Start of RECORD LIST

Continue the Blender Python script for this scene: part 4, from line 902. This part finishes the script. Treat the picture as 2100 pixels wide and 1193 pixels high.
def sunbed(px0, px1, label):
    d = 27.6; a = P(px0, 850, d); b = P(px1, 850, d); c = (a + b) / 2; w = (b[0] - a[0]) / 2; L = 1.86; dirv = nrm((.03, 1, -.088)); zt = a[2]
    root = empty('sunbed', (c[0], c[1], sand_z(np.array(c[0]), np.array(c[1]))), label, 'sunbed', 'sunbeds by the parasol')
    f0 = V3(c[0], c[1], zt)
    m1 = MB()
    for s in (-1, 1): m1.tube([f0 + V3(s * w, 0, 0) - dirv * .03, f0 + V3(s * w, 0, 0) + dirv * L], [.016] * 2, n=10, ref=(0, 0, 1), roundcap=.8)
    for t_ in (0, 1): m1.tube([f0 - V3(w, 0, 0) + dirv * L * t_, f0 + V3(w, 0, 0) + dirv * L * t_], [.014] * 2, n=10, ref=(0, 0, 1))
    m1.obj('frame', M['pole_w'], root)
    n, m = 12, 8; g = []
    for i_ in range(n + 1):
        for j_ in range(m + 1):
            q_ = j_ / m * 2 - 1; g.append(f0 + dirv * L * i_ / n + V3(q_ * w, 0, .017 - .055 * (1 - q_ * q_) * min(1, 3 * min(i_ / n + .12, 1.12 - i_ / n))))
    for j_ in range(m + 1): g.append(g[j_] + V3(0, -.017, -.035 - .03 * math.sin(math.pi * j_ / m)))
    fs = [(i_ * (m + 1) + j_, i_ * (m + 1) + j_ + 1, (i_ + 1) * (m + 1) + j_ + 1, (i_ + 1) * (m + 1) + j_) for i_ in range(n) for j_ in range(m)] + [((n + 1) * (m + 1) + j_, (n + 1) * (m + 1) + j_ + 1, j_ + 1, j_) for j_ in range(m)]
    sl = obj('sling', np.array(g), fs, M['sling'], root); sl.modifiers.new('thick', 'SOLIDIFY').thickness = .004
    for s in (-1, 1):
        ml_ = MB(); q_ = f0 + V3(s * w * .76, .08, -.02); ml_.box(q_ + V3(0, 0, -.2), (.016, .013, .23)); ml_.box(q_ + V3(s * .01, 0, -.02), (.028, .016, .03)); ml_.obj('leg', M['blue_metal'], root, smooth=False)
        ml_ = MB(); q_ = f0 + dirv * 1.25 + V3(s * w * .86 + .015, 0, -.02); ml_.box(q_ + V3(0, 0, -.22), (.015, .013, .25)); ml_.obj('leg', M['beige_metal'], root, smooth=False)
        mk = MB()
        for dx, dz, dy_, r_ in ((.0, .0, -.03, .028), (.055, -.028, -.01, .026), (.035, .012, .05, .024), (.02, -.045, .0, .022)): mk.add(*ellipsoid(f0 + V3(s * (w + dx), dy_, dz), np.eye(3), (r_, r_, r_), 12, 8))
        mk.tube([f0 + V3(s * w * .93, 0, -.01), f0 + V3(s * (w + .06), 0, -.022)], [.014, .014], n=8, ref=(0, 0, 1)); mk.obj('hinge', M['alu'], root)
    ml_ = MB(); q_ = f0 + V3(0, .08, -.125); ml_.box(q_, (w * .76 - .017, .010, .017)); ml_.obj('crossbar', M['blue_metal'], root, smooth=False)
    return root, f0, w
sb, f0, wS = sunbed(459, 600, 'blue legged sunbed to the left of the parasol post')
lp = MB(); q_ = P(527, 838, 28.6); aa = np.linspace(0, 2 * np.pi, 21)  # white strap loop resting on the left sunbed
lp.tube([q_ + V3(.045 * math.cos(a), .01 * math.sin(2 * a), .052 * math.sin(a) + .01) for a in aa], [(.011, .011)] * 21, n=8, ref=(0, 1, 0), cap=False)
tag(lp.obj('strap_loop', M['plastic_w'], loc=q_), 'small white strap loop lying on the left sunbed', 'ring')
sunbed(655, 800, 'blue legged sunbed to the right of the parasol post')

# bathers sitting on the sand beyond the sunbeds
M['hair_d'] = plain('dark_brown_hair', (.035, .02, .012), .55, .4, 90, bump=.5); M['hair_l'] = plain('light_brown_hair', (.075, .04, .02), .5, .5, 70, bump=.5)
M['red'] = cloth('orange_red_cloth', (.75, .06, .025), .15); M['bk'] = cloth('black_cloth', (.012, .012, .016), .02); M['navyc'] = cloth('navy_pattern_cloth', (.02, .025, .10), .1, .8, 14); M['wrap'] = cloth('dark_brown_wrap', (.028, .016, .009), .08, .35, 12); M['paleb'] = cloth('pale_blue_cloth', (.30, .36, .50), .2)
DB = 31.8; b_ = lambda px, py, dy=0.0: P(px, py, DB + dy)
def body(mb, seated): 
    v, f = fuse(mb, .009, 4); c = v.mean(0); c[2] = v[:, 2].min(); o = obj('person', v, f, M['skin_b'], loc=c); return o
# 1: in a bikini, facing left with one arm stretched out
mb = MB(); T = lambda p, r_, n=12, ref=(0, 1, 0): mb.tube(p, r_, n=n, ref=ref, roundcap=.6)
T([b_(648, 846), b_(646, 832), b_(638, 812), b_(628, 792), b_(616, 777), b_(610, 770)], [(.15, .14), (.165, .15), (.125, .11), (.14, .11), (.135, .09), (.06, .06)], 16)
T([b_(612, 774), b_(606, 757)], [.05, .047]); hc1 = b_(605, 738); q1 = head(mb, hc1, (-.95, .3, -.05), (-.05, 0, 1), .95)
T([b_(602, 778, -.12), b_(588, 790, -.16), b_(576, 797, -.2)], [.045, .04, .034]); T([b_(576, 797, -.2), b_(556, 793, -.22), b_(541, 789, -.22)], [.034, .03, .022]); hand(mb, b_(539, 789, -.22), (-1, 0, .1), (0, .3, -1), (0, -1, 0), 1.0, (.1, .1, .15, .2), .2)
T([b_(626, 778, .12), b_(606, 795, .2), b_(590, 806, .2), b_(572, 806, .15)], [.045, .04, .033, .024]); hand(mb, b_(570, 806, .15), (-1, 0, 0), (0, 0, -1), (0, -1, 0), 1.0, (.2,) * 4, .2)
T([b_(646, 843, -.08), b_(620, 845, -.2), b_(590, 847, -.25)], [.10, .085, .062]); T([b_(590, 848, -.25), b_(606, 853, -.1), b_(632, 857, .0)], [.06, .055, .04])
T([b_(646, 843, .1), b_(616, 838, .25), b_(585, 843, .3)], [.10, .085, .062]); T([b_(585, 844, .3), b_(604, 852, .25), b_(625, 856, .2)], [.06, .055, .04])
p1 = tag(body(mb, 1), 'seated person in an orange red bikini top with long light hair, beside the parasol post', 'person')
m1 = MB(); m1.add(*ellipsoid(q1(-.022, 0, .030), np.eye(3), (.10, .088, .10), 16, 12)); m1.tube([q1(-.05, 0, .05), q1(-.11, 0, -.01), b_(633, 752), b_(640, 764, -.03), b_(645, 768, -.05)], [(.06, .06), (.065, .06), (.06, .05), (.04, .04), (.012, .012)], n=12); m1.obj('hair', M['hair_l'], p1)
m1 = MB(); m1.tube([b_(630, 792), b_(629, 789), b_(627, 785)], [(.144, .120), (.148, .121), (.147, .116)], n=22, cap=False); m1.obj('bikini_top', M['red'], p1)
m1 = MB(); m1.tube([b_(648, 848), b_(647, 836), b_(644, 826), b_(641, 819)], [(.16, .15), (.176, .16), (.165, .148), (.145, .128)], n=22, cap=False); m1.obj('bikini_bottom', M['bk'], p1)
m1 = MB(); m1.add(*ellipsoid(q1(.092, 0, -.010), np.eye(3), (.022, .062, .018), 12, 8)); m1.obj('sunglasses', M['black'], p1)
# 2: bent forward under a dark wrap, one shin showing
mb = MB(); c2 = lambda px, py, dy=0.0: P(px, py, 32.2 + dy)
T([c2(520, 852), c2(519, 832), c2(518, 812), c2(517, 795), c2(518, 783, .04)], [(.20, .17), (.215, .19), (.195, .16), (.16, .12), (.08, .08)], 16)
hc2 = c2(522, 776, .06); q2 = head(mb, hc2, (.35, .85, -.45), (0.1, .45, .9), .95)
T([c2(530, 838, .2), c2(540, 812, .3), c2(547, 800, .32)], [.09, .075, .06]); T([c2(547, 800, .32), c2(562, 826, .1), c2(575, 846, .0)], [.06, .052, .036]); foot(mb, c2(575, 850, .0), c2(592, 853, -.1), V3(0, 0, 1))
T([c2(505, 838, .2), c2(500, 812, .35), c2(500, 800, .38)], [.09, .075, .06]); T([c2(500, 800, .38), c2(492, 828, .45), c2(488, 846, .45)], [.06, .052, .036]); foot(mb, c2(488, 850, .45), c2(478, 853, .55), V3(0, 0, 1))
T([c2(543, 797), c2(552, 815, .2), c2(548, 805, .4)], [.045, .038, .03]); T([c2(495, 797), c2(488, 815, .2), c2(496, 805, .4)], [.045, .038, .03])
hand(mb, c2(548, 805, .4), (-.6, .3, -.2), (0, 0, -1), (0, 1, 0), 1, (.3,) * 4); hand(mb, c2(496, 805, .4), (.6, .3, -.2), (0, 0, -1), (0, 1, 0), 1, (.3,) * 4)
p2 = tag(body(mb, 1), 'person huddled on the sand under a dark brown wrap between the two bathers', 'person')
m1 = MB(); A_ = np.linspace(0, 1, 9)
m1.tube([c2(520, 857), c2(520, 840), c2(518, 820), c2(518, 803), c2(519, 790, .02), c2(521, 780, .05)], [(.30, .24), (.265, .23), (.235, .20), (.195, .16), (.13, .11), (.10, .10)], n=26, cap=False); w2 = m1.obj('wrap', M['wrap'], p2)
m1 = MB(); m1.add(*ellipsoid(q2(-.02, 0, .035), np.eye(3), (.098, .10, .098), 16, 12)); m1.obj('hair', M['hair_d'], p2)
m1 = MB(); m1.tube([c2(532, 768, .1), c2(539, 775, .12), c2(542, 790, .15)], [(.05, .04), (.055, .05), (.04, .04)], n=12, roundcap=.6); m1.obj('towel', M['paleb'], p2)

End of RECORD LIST
Start of RECORD LIST

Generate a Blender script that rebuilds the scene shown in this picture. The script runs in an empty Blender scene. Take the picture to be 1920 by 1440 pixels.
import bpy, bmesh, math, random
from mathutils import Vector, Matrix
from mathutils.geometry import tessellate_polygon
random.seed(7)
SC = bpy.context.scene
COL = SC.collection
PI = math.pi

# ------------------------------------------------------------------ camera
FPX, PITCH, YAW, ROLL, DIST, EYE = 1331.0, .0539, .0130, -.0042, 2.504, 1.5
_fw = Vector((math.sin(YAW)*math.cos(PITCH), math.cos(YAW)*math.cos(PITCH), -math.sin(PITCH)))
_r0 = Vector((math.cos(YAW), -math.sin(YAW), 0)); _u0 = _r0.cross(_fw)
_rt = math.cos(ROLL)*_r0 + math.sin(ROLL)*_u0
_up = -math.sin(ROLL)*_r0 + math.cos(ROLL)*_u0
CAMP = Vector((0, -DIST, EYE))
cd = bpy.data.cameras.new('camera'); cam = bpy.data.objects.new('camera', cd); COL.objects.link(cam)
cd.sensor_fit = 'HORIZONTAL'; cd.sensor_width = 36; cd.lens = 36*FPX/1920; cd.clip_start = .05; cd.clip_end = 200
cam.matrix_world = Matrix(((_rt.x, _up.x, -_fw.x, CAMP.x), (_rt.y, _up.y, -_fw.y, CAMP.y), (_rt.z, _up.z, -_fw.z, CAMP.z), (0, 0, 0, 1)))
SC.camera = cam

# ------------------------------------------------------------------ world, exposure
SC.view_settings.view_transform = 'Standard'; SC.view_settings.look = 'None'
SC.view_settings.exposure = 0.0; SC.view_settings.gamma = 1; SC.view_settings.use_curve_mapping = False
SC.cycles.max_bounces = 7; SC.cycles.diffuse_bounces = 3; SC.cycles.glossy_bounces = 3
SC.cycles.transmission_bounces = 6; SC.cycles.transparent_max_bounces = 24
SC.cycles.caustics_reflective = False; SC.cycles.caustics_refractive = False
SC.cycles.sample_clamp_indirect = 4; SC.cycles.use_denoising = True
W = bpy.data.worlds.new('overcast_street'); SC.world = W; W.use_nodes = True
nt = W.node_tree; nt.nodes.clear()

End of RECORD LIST
Start of RECORD LIST

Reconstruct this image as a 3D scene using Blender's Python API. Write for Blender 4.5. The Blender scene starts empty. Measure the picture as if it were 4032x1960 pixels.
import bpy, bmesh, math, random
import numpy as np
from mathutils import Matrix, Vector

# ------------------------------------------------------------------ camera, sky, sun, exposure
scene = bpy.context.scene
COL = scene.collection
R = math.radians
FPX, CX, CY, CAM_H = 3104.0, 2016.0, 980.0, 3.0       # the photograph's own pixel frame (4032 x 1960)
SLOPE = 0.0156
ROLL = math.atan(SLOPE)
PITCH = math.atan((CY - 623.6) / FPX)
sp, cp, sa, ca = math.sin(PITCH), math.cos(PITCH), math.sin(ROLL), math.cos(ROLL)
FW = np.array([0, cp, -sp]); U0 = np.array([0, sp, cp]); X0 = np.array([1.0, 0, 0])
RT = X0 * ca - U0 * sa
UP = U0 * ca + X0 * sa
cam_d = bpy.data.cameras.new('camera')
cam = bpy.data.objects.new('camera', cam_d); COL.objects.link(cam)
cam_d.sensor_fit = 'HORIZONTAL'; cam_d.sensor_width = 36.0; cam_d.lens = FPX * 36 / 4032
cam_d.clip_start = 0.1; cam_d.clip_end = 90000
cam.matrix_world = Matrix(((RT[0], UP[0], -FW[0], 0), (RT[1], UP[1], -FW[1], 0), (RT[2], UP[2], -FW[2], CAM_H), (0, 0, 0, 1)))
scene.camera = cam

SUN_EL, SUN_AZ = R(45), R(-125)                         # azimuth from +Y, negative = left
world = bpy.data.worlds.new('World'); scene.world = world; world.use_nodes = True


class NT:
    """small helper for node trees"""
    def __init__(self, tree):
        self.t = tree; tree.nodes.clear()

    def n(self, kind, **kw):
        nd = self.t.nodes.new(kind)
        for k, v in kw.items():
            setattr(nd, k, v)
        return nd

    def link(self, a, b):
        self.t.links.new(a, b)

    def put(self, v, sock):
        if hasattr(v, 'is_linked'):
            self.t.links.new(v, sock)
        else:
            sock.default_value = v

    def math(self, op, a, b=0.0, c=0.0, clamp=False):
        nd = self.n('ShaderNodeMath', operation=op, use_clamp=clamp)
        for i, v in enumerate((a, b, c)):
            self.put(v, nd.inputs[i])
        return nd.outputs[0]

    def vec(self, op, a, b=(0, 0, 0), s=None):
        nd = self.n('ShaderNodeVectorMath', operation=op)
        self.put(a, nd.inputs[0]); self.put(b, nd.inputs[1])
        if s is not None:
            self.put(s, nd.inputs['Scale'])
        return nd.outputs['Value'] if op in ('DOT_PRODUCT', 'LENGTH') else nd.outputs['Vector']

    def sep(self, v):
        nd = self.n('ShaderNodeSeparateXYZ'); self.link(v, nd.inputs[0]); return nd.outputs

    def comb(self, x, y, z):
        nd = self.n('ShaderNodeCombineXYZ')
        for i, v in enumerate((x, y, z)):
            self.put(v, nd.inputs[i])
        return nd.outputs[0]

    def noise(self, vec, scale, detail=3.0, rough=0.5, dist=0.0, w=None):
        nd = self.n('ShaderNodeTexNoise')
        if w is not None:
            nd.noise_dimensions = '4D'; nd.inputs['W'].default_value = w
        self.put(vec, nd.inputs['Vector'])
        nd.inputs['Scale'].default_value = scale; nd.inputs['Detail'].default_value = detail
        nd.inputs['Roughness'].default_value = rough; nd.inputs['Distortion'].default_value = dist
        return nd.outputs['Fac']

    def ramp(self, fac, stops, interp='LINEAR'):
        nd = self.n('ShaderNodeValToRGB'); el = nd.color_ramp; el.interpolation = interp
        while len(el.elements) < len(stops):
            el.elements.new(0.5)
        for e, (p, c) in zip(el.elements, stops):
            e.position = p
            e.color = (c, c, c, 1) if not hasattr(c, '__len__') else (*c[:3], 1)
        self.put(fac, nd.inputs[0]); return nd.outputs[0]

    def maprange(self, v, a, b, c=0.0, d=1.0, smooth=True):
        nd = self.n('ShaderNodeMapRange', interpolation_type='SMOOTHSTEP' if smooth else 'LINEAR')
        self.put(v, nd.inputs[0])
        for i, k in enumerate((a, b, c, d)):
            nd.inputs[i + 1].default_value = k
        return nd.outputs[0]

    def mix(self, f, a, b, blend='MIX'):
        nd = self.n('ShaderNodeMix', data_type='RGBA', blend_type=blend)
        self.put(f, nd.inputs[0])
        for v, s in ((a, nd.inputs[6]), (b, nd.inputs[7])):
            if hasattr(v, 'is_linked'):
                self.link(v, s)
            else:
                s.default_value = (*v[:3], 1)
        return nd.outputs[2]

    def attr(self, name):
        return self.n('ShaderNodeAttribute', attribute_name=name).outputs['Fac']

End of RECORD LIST

TASK GOAL
From the entries above, extract only the lines running from the one containing "Generate a Blender" through the one containing "nt = W.node_tree; nt.nodes.clear()", inclusive.

EXPECTED ANSWER
Generate a Blender script that rebuilds the scene shown in this picture. The script runs in an empty Blender scene. Take the picture to be 1920 by 1440 pixels.
import bpy, bmesh, math, random
from mathutils import Vector, Matrix
from mathutils.geometry import tessellate_polygon
random.seed(7)
SC = bpy.context.scene
COL = SC.collection
PI = math.pi

# ------------------------------------------------------------------ camera
FPX, PITCH, YAW, ROLL, DIST, EYE = 1331.0, .0539, .0130, -.0042, 2.504, 1.5
_fw = Vector((math.sin(YAW)*math.cos(PITCH), math.cos(YAW)*math.cos(PITCH), -math.sin(PITCH)))
_r0 = Vector((math.cos(YAW), -math.sin(YAW), 0)); _u0 = _r0.cross(_fw)
_rt = math.cos(ROLL)*_r0 + math.sin(ROLL)*_u0
_up = -math.sin(ROLL)*_r0 + math.cos(ROLL)*_u0
CAMP = Vector((0, -DIST, EYE))
cd = bpy.data.cameras.new('camera'); cam = bpy.data.objects.new('camera', cd); COL.objects.link(cam)
cd.sensor_fit = 'HORIZONTAL'; cd.sensor_width = 36; cd.lens = 36*FPX/1920; cd.clip_start = .05; cd.clip_end = 200
cam.matrix_world = Matrix(((_rt.x, _up.x, -_fw.x, CAMP.x), (_rt.y, _up.y, -_fw.y, CAMP.y), (_rt.z, _up.z, -_fw.z, CAMP.z), (0, 0, 0, 1)))
SC.camera = cam

# ------------------------------------------------------------------ world, exposure
SC.view_settings.view_transform = 'Standard'; SC.view_settings.look = 'None'
SC.view_settings.exposure = 0.0; SC.view_settings.gamma = 1; SC.view_settings.use_curve_mapping = False
SC.cycles.max_bounces = 7; SC.cycles.diffuse_bounces = 3; SC.cycles.glossy_bounces = 3
SC.cycles.transmission_bounces = 6; SC.cycles.transparent_max_bounces = 24
SC.cycles.caustics_reflective = False; SC.cycles.caustics_refractive = False
SC.cycles.sample_clamp_indirect = 4; SC.cycles.use_denoising = True
W = bpy.data.worlds.new('overcast_street'); SC.world = W; W.use_nodes = True
nt = W.node_tree; nt.nodes.clear()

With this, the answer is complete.